Artinya keberadaan penduduk yang bukan miskin memengaruhi keberhasilan pengentasan kemiskinan.
Peran mereka sangat signifikan karena mereka tidak hidup di suatu komunitas yang terpisah dari penduduk nonmiskin (Anderson (1996). Di suatu komunitas termiskin sekalipun selalu ada sekelompok penduduk tidak/kurang miskin yang menduduki posisi-posisi kunci dalam pengambilan keputusan.

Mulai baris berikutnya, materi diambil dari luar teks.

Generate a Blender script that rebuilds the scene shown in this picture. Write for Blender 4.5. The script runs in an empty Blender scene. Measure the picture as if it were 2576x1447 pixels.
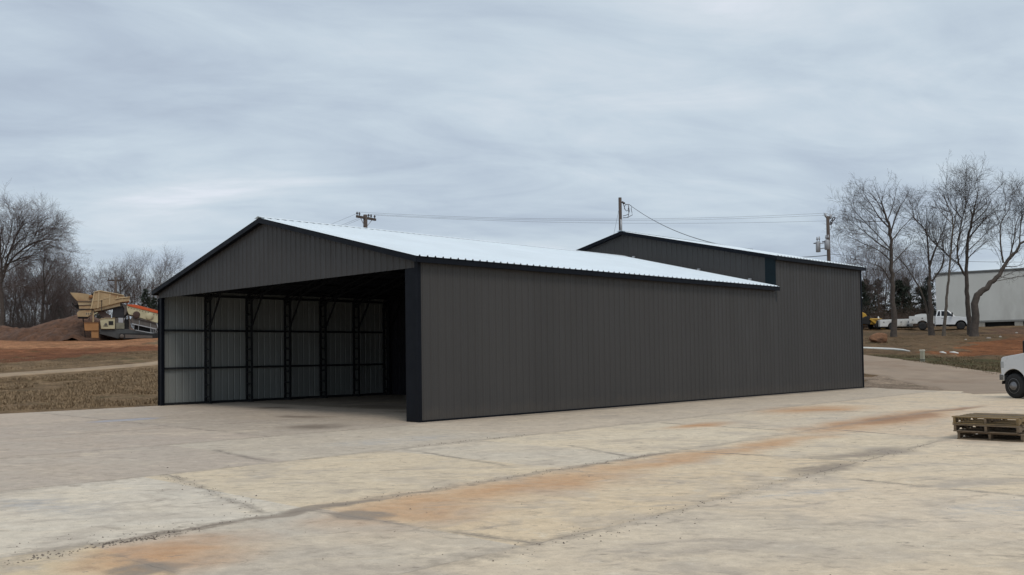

Kelompok ini memiliki persoalan "kemiskinan" yang tidak kalah penting, seperti praktik ijon, perilaku eksploitatif, bahkan pemerasan terhadap penduduk yang miskin. Mereka membangun image bahwa merekalah yang akan menyelamatkan orang miskin, bahwa mereka membuat hidup orang miskin menjadi utuh. Mereka menawarkan peran mesias bagi penduduk miskin.
Kemiskinan kelompok ini lahir ketika mereka kehilangan identitas yang membuat mereka tidak mengerti panggilan mereka yang sesungguhnya.
Kehilangan identitas dan panggilan hidup
Akar persoalan kemiskinan adalah relasi yang rusak sebagai akibat dari cara pandang identitas dan panggilan yang salah.
Penduduk miskin cenderung menyerah kepada nasib dan tidak percaya diri. Kalau ada yang kejatuhan durian, ia gampang jatuh dalam godaan menjadi seperti penduduk nonmiskin. Mereka menolak identitas mereka yang sesungguhnya. Yang lain menyerahkan diri sebagai hamba; bahwa panggilan hidup mereka adalah untuk melayani penduduk yang tak miskin.
Kepercayaan bahwa hanya warga keturunan Tionghoa yang sukses dalam bisnis adalah salah satu contoh rusaknya identitas yang memengaruhi panggilan hidup. Semestinya kita bisa belajar dari Korea yang mampu membangun ekonomi dengan keyakinan, mereka bisa maju dan mengalahkan Jepang (Kompas, 3/5/2007).
Relasi yang rusak dengan Tuhan membuat larut dalam berbagai masalah. Persoalan terkini sering dikaitkan dengan dosa masa lalu, bahkan mereka menyangsikan pengampunan Tuhan sehingga sering kali mereka jatuh ke tangan paranormal yang eksploitatif. Mereka tak melihat diri mereka sebagai manusia ciptaan Tuhan yang sempurna dan tidak berbeda dari manusia lainnya.
Sementara itu, relasi yang rusak dengan sesama membuat kelompok tertentu menempatkan diri sebagai musuh kelompok lain. Identitas mereka sebagai makhluk mulia yang berakal budi hancur lebur. Kemuliaan yang ada tidak dipakai untuk kesejahteraan bersama, melainkan untuk kelompok sendiri dan untuk menghancurkan kelompok lain.
Persoalan terkini adalah rusaknya hubungan antara manusia dan lingkungan. Manusia tidak melihat dirinya sebagai bagian integral dari lingkungan yang seharusnya dijaga dan dilestarikan. Namun, sebaliknya lingkungan dieksploitasi sehingga berbagai bencana alam telah membawa korban harta dan nyawa yang tidak sedikit.
Jelas, pengentasan kemiskinan tidak cukup bila kemiskinan hanya dilihat sebagai ketiadaan materi semata. Kemiskinan adalah persoalan relasional yang harus diperangi melalui pemulihan identitas dan penemuan panggilan hidup semua stakeholders yang ada.